MaxCap fund on track to hit 18pc returns after spending spree
MaxCap has kicked off a second $125 million equity raising for its diversified opportunity fund, after securing controlling stakes in another five developments including a new hotel to be built at Sydney Airport and two office projects in Melbourne.
The fund, which is targeting total annual returns of at least 18 per cent, has now fully deployed the initial $125 million of capital raised from high net worth investors and family offices earlier this year.
Part of the non-bank lender’s push into direct real estate investments, the MaxCap Diversified Opportunity Fund was launched on a strategy of partnering with developers on new projects across the real estate spectrum.
It was seeded in March with investments in three projects with a combined end value of $500 million: an industrial estate in Brisbane being developed by Centennial Property Group, an apartment and hotel project by Time & Place in Melbourne’s Southbank and a boutique South Yarra luxury apartment project by Neometro.
Having deployed an initial $75 million in the three seed assets, the remaining $50 million was funnelled into five new investments in NSW, Victoria and Queensland.
They include 20,000 sq m office tower being developed at 570 Little Bourke Street in the Melbourne CBD by Argo and Hickory, a luxury Gold Coast apartment project by Tim Gurner, a 224-room hotel at Sydney Airport by Bill Moss’s Boston Global, Atlas Investment Corporation and Hickory and a 15,000 sq m office project in Cremorne in inner Melbourne being undertaken by Time & Place.
The fund has also invested in an as yet unidentified luxury residential project in the Sydney CBD that is aimed at “affluent owner-occupiers” that offers harbour views.

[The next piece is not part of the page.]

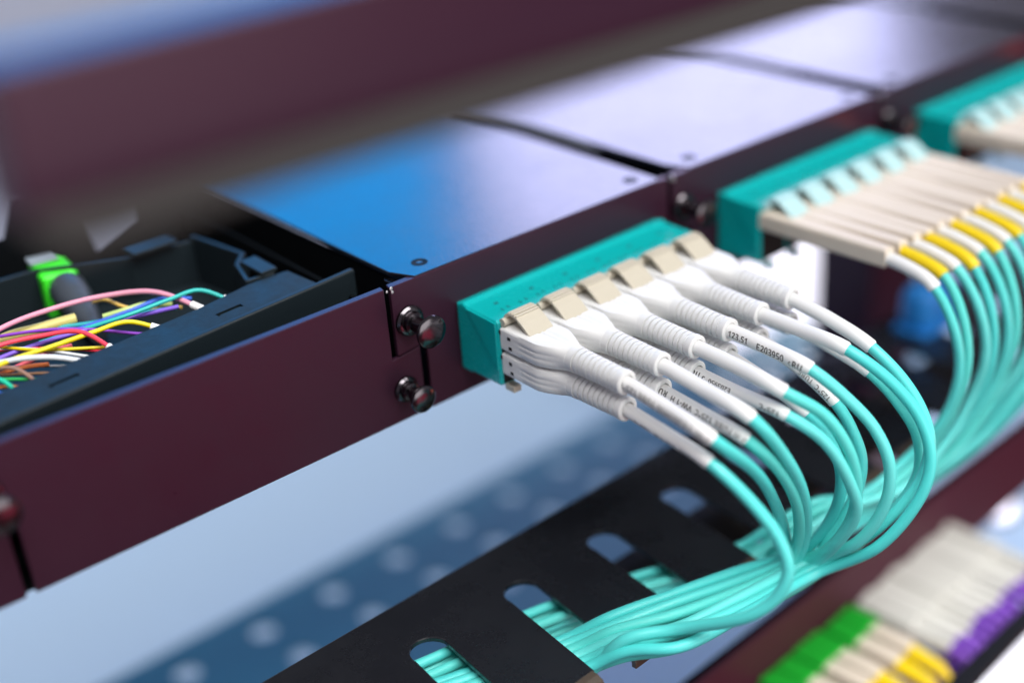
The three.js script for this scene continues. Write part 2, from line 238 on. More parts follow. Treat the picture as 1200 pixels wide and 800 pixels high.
// ------------------------------------------------------------------ cables of the nearest block
// centre lines in mm: boot end, mid-sleeve, sleeve end, then the aqua jacket down and under the fingered plate
const PATHS = {
  T1: [[30,-18.7,62],[30,-20.3,78],[30,-22.9,94.5],[45.4,-39.8,96],[57.8,-57.9,92.9],[69.8,-77.9,87.2],[75.7,-89.3,83.2],[55.8,-87.4,79.1],[33,-86.2,74],[17.7,-88.3,67.4],[6.2,-95.1,59],[-35.2,-92.8,48.9]],
  T2: [[43.7,-18.7,62],[43.7,-20.1,78],[43.7,-22.4,95.5],[52.2,-35.7,99.3],[60.3,-50.6,99.4],[68.2,-68.9,95.5],[73.5,-85,89.2],[74.5,-89.2,85.9],[53.5,-87.9,82.1],[31.1,-86.1,77.3],[16,-88.8,70.3],[4.5,-94.4,61.6],[-32.2,-92.8,52.2]],
  T3: [[57.4,-18.2,62],[57.4,-19.1,78],[57.4,-20.7,95],[65.5,-28.5,101.8],[70.6,-39.3,106.1],[73.6,-50.9,107.4],[75.5,-64.4,105.4],[75.5,-78.7,98.4],[74.8,-89.1,88.2],[50.8,-87.5,85.7],[27.7,-85.8,81],[14.2,-88,72.6],[4.8,-94.3,64.6],[-30.3,-93,55.7]],
  T4: [[71.1,-18.2,62],[71.1,-19,78],[71.1,-20.3,92.5],[76.1,-27.7,100.1],[80.8,-37.1,107],[83.2,-48.2,111],[82.8,-60.8,110.9],[79.8,-75.5,104.8],[75.1,-88.6,90.1],[48.5,-86.7,88.6],[24.7,-86.5,84.7],[13.7,-88.3,75.8],[4.5,-94.4,67.6],[-28.6,-93.4,59.4]],
  T5: [[84.8,-18.2,62],[84.8,-18.6,78],[84.8,-19.2,94],[90.3,-27.5,104.9],[93.3,-37.2,112.9],[93.3,-48,117.2],[90.3,-58.6,117.2],[82.7,-75.9,109.9],[74.5,-89.1,95.1],[44,-86.6,94.3],[20.3,-85.8,91.6],[10.6,-88,81],[2.5,-94.3,72.8],[-24.3,-93.7,66.7]],
  T6: [[98.5,-18.4,62],[98.5,-20.7,78],[98.5,-24.5,92.4],[100.5,-33,103],[100.5,-41.4,109.8],[98.9,-48.9,113.2],[94.8,-57.4,113.7],[85.6,-72,107.6],[74.7,-89,93.2],[45.9,-87.1,91.6],[23.1,-85.4,87.4],[11.2,-87.7,78.6],[3.9,-94.3,70.5],[-26.3,-93.5,63.1]],
  L1: [[30,-27,62],[30,-28.3,78],[30,-30.4,93.7],[33.7,-39.3,104.5],[36.1,-47.8,111.1],[36.5,-56.5,114.3],[34.1,-63.9,113.3],[29.6,-71.3,107.6],[21.9,-82.1,89.1],[11.4,-85.2,79.6],[2.5,-98.2,71.4],[-25.6,-97.3,64.7]],
  L2: [[43.7,-27,62],[43.7,-27.9,78],[43.7,-29.5,94],[51.9,-40.5,97.7],[59.8,-54.5,97.9],[67.1,-71.2,94],[72.7,-86.9,87.7],[75.3,-92.5,86.1],[53.4,-90.9,82.3],[29.7,-89.8,77.9],[15.9,-92,69.2],[4.9,-98.6,61],[-32.2,-96.7,52.6]],
  L3: [[57.4,-27,62],[57.4,-27.1,78],[57.4,-27.3,96],[65,-36.1,102.7],[70.5,-48.3,106.7],[74.5,-60.6,107.4],[75,-74.2,101.8],[75.1,-92.8,88.6],[50.8,-90.7,85.6],[27,-90.2,81.1],[13.5,-92.2,73.3],[4.3,-98.4,64.7],[-31,-96.8,56.3]],
  L4: [[71.1,-27,62],[71.1,-29.8,78],[71.1,-34.3,92],[75.8,-42.5,95.5],[79.1,-53.6,98.1],[79.6,-65.7,97.5],[77.8,-79.4,92.4],[74.7,-92.9,83],[55.5,-91.5,80.1],[33.3,-90.4,73.4],[16.9,-92,67],[5.9,-98.4,58.8],[-34.9,-96.5,48.8]],
  L5: [[84.8,-27,62],[84.8,-30.9,78],[84.8,-37.2,91.2],[86.7,-45.5,96.1],[87.1,-53.9,99.4],[84.6,-64.1,99.8],[79.6,-76.9,96.1],[74.7,-92.9,90.9],[47.8,-90.4,88.9],[25.3,-89.5,84.1],[12.3,-91.7,76.1],[4.1,-98.2,67],[-28.5,-96.6,59.4]],
  L6: [[98.5,-27,62],[98.5,-29.1,78],[98.5,-32.5,92.4],[101.2,-40.6,100.8],[102,-49.3,107.2],[99,-59.2,110.2],[90.8,-71,107.2],[74.4,-92.1,92.9],[45.8,-90.5,90.9],[22.3,-89.8,87.8],[11.5,-92,78.6],[2.5,-98.1,69.7],[-27.7,-97.4,63.1]],
  B0: [[140.6,-18.5,66],[140.2,-19.4,75],[139.6,-22,84],[140.6,-33,91.5],[142.2,-49,94.5],[140.3,-66,92],[132.2,-81,85],[115.2,-90.4,78.8],[107.5,-91.9,70.5],[88.8,-94.1,66.7],[79.7,-100.5,60.8],[44.4,-98.8,49.8],[5.2,-96,42],[-29.3,-93.6,39.6],[-69.6,-90.5,32.8]],
  B1: [[147.5,-18.5,66],[147.1,-19.4,75],[146.5,-22,84],[146.2,-33,91.5],[146.5,-49,94.5],[144.6,-66,92],[137.8,-81,87],[122.5,-90.9,82],[107.8,-91.9,74.3],[89.2,-94.1,70.6],[80.3,-100.4,66.8],[45,-98.8,56.2],[5.8,-96.1,48.2],[-28.8,-93.8,45.4],[-69,-90.6,39.2]],
  B2: [[154.5,-18.5,66],[154.1,-19.4,75],[153.5,-22,84],[154.8,-33,91.5],[156.7,-49,94.5],[154.8,-66,92],[146.4,-81,88.9],[129.8,-91.4,85.2],[120.5,-91.7,82.1],[108.2,-91.9,78.2],[89.6,-94.1,74.5],[79.5,-103.2,60.6],[44.2,-101.8,50],[4.9,-99.1,41.7],[-29.5,-96.8,39.8],[-69.8,-93.2,33]],
  B3: [[161.4,-18.5,66],[161,-19.4,75],[160.4,-22,84],[160.5,-33,91.5],[161.2,-49,94.5],[159.3,-66,92],[152.1,-81,85],[135.8,-93.8,76.8],[123,-95.2,74],[107.2,-95.1,70.5],[88.6,-97.3,66.7],[80.2,-103.2,67.3],[44.8,-101.6,55.9],[5.5,-98.7,47.8],[-29,-96.1,45.3],[-69.3,-93.6,39]],
  B4: [[168.4,-18.5,66],[168,-19.4,75],[167.4,-22,84],[168,-33,91.5],[169.2,-49,94.5],[167.3,-66,92],[159.6,-81,87],[143.1,-94.3,80],[126.8,-95.4,77.6],[107.6,-95.1,74.4],[89,-97.3,70.6],[79.4,-106.4,61],[44,-104.7,49.9],[4.7,-102.1,42.1],[-29.7,-99.1,39.6],[-70.1,-96.4,32.6]],
  B5: [[175.3,-18.5,66],[174.9,-19.4,75],[174.3,-22,84],[173.8,-33,91.5],[173.9,-49,94.5],[172,-66,92],[165.4,-81,88.9],[150.3,-94.8,83.3],[130.7,-95.7,81.1],[108,-95.1,78.2],[89.3,-97.3,74.5],[80,-106.7,67.7],[44.6,-104.4,55.8],[5.3,-101.7,47.5],[-29.2,-99,45.1],[-69.4,-96.8,39.5]],
  B6: [[182.3,-18.5,66],[181.9,-19.4,75],[181.3,-22,84],[182.3,-33,91.5],[183.9,-49,94.5],[182,-66,92],[173.9,-81,85],[156.4,-97.2,74.8],[133.1,-99.1,73],[107,-98.3,70.5],[88.4,-100.5,66.8],[79.2,-108.8,60.9],[43.8,-107.2,49.6],[4.5,-104.7,41.9],[-30,-102.4,39.3],[-70.2,-99.1,33]],
  B7: [[189.2,-18.5,66],[188.8,-19.4,75],[188.2,-22,84],[188,-33,91.5],[188.2,-49,94.5],[186.3,-66,92],[179.6,-81,87],[163.6,-97.6,78.1],[137,-99.3,76.6],[107.4,-98.3,74.4],[88.7,-100.5,70.6],[79.7,-109.5,67],[44.4,-107.4,55.9],[5.1,-104.5,47.8],[-29.3,-101.9,46],[-69.7,-99.4,39.2]],
  B8: [[196.2,-18.5,66],[195.8,-19.4,75],[195.2,-22,84],[196.5,-33,91.5],[198.4,-49,94.5],[196.5,-66,92],[188.1,-81,88.9],[170.9,-98.1,81.3],[140.8,-99.6,80.1],[107.8,-98.3,78.3],[89.1,-100.5,74.5],[78.9,-112.2,61.1],[43.5,-110.2,49.5],[4.3,-107.4,41.4],[-30.2,-105.2,39.3],[-70.4,-102,33.5]],
  B9: [[203.2,-18.5,66],[202.8,-19.4,75],[202.2,-22,84],[202.2,-33,91.5],[203,-49,94.5],[201.1,-66,92],[193.8,-81,85],[176.9,-100.5,72.9],[143.3,-103,72.1],[106.8,-101.5,70.5],[88.2,-103.7,66.8],[79.5,-111.8,67],[44.2,-109.9,55.7],[4.9,-107.4,47.6],[-29.6,-105.3,45.6],[-69.9,-102.5,39.4]],
  B10: [[210.1,-18.5,66],[209.7,-19.4,75],[209.1,-22,84],[209.7,-33,91.5],[210.9,-49,94.5],[209,-66,92],[201.3,-81,87],[184.2,-101,76.1],[147.1,-103.3,75.6],[107.2,-101.5,74.4],[88.5,-103.7,70.7],[78.7,-115.2,60.8],[43.4,-113.2,50.1],[4.1,-110.3,41.5],[-30.4,-108.1,38.9],[-70.7,-105.4,32.7]],
  B11: [[217.1,-18.5,66],[216.7,-19.4,75],[216.1,-22,84],[215.6,-33,91.5],[215.7,-49,94.5],[213.8,-66,92],[207.2,-81,88.9],[191.5,-101.5,79.3],[150.9,-103.5,79.2],[107.5,-101.5,78.3],[88.9,-103.7,74.5],[79.3,-114.7,67],[44,-112.8,56.1],[4.7,-110,47.3],[-29.7,-107.6,45.7],[-70.1,-105.3,39.1]],
};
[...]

Simon Hulett, head of direct investment at MaxCap, said the fund was tracking ahead of its target to deliver an internal rate of return of 18 per cent per annum over the five-year term.
He said the latest acquisitions over the past six months were considered “best in class” projects given the calibre of the development partners.
The deals grow MaxCap’s direct portfolio to a fully developed end value of $4.5 billion. The second equity raising for its diversified fund will close in December.
MaxCap, which is 50 per cent owned by US firm Apollo Global Management, kicked off its direct investments business in 2019 with the launch of an industrial opportunity fund in partnership with developer Time & Place.
The strategy of this fund is to develop and sell smaller lots across Australia’s eastern seaboard to retailers and other developers seeking land to build logistics facilities.
MaxCap is also ramping up its non-bank lending business.
The Financial Review’s Street Talk column reported in September that the real estate financier was seeking investors in a mezzanine loan to fund an apartment development by Neometro in the inner-city Melbourne suburb of Brunswick
Investors were being offered an estimated 14.6 per cent return on a net IRR basis, for debt that would rank behind a construction facility from the Bank of Melbourne.